**** Supplied data ****

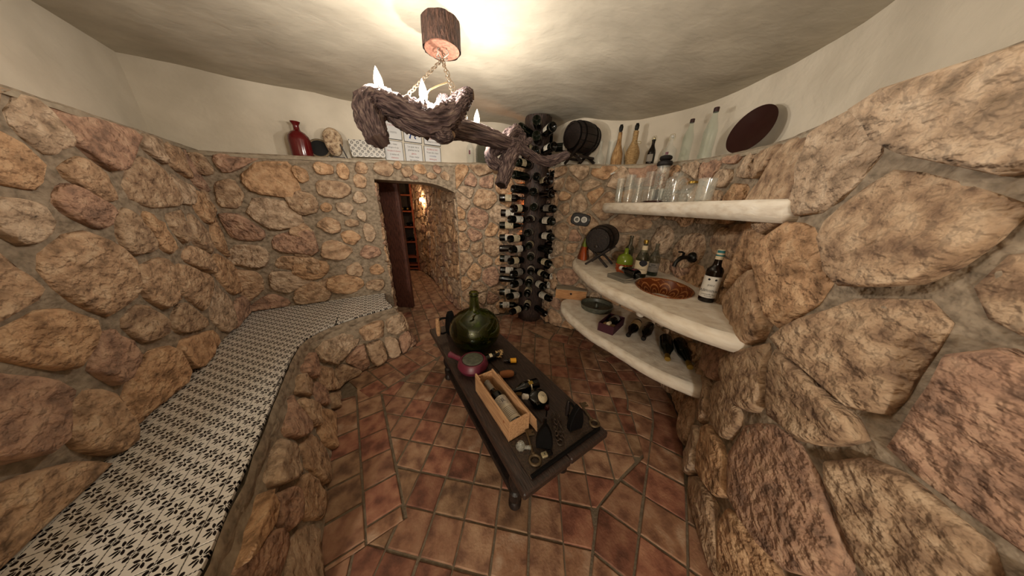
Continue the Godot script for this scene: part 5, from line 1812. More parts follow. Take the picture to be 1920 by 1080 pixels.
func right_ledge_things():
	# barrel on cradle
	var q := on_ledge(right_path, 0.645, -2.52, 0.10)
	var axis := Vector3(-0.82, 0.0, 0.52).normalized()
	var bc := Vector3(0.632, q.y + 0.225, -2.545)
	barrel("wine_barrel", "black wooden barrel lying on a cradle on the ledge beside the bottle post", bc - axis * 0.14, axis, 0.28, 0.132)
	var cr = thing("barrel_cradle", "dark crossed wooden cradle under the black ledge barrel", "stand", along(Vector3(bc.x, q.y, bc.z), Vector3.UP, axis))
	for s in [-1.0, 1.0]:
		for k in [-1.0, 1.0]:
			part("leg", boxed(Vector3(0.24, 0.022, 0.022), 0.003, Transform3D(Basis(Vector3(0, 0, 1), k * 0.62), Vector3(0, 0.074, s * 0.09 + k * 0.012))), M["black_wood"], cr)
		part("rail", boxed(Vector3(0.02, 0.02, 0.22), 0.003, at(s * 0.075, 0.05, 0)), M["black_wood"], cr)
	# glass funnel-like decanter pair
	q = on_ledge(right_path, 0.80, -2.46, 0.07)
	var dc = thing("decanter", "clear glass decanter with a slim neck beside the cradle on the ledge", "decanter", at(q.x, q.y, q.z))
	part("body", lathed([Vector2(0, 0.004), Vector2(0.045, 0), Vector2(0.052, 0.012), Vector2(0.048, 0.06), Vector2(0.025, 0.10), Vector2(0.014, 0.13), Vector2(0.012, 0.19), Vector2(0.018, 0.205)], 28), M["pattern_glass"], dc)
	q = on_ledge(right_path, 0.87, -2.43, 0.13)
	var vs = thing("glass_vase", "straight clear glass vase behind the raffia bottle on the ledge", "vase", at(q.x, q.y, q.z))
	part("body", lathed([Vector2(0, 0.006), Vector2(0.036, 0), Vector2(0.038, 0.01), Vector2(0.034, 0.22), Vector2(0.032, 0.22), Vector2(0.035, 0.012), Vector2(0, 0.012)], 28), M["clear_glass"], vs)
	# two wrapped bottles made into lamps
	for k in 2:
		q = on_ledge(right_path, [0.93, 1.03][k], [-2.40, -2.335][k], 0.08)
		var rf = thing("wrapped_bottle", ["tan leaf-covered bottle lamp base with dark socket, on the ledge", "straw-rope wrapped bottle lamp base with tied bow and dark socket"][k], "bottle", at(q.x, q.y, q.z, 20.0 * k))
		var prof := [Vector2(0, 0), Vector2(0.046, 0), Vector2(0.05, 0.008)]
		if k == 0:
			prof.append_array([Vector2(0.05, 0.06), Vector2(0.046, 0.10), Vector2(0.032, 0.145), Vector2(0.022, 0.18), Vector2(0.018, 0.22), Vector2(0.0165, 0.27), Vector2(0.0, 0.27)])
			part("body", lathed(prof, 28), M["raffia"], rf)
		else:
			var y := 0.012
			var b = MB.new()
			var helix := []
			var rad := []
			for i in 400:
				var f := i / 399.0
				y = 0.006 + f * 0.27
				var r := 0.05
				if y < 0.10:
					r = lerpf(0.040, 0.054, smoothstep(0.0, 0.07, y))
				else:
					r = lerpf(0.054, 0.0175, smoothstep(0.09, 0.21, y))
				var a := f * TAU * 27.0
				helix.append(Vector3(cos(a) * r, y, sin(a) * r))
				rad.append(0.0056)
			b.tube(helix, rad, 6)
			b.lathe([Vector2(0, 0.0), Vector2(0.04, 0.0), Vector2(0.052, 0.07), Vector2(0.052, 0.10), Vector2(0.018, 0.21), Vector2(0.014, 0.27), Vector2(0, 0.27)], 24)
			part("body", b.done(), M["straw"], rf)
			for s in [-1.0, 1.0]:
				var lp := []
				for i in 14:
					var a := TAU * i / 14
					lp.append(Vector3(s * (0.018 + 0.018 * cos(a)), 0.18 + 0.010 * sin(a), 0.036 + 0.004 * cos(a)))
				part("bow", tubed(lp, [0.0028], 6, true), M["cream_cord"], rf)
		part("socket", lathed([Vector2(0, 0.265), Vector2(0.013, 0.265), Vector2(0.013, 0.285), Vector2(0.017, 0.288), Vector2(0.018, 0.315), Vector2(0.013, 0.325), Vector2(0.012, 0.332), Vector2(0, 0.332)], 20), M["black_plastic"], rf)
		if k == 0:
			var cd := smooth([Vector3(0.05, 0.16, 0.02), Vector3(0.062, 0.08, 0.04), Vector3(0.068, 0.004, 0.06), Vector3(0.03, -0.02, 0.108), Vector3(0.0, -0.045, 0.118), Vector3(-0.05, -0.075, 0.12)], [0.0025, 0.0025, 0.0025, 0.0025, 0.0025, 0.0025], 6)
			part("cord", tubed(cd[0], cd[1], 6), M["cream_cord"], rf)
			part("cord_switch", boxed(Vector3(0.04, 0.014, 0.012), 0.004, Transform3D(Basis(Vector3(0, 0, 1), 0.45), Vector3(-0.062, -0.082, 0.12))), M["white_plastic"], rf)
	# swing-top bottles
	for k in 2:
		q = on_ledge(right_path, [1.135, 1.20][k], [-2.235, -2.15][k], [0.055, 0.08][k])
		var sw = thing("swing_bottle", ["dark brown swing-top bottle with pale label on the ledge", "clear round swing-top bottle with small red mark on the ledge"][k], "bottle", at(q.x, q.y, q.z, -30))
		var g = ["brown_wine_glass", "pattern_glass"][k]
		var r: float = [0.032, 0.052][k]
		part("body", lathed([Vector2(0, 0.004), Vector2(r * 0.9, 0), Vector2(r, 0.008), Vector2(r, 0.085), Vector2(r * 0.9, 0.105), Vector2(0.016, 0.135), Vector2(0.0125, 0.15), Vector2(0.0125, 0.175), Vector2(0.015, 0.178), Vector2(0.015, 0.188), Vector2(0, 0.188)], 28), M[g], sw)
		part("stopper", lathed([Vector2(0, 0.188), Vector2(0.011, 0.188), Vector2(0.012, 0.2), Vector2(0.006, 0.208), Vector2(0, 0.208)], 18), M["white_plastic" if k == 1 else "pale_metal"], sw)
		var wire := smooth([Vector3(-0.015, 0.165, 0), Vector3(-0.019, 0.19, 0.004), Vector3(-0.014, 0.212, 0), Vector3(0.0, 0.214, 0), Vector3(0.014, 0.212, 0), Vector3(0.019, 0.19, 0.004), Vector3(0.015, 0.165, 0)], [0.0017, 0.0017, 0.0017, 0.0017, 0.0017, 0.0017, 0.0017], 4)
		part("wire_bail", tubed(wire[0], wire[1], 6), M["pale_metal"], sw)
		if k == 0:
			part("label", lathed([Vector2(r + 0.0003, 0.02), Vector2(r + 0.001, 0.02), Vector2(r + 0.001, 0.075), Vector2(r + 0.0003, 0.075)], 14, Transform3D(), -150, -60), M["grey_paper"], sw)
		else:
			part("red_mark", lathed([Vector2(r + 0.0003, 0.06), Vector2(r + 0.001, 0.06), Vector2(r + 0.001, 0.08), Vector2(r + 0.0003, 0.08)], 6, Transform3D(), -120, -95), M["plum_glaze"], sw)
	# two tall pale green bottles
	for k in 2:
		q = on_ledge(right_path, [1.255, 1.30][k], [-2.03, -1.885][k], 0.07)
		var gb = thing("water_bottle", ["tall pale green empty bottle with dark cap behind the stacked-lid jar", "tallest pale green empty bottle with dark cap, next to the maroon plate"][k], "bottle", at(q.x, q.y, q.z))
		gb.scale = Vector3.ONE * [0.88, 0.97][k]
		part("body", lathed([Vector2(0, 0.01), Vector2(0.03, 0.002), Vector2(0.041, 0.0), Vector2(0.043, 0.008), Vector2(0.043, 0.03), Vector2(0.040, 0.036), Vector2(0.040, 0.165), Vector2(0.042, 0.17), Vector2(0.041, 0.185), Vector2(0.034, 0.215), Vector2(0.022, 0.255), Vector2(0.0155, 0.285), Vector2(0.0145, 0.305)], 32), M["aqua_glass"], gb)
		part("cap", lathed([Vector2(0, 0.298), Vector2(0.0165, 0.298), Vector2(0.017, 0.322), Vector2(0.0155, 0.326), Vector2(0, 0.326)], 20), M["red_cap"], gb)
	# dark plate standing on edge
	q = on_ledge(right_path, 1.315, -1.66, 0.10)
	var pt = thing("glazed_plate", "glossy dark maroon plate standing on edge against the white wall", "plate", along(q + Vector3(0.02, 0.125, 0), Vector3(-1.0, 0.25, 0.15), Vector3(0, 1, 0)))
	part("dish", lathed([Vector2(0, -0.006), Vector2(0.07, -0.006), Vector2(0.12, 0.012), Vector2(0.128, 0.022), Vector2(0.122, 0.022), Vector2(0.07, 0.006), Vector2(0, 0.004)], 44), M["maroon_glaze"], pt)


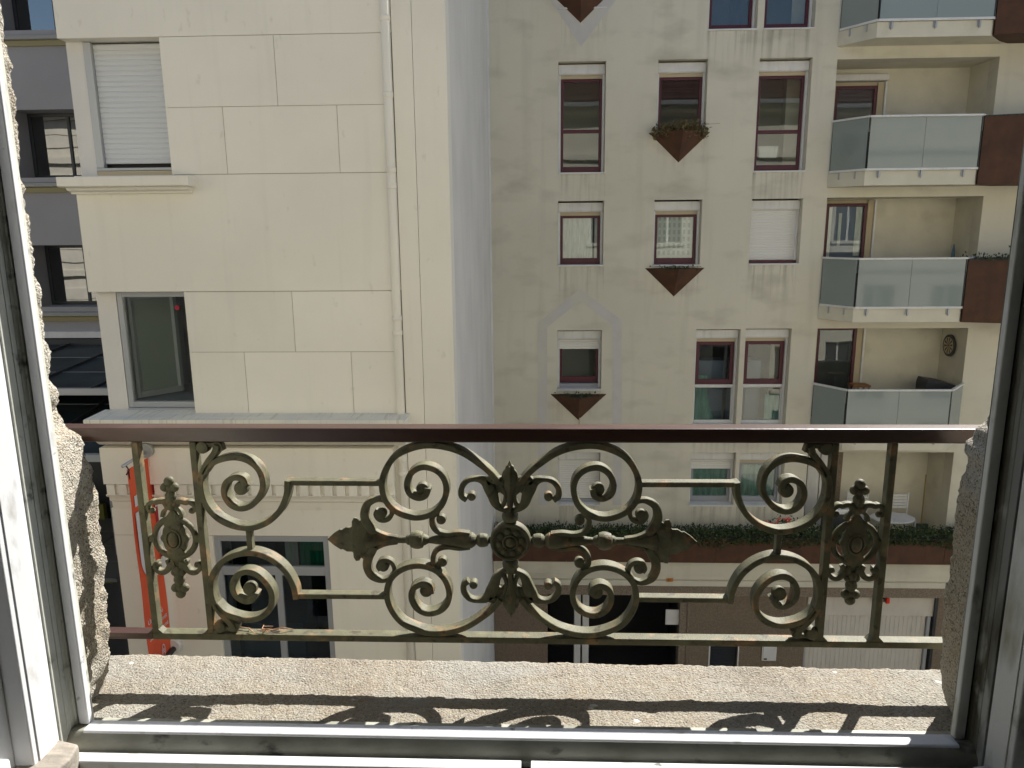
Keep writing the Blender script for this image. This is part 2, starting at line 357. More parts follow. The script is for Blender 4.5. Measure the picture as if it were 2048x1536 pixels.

****

Check each line of the records for the word "script" and extract those that contain it.

Continue the Godot script for this scene: part 5, from line 1812. More parts follow. Take the picture to be 1920 by 1080 pixels.
Keep writing the Blender script for this image. This is part 2, starting at line 357. More parts follow. The script is for Blender 4.5. Measure the picture as if it were 2048x1536 pixels.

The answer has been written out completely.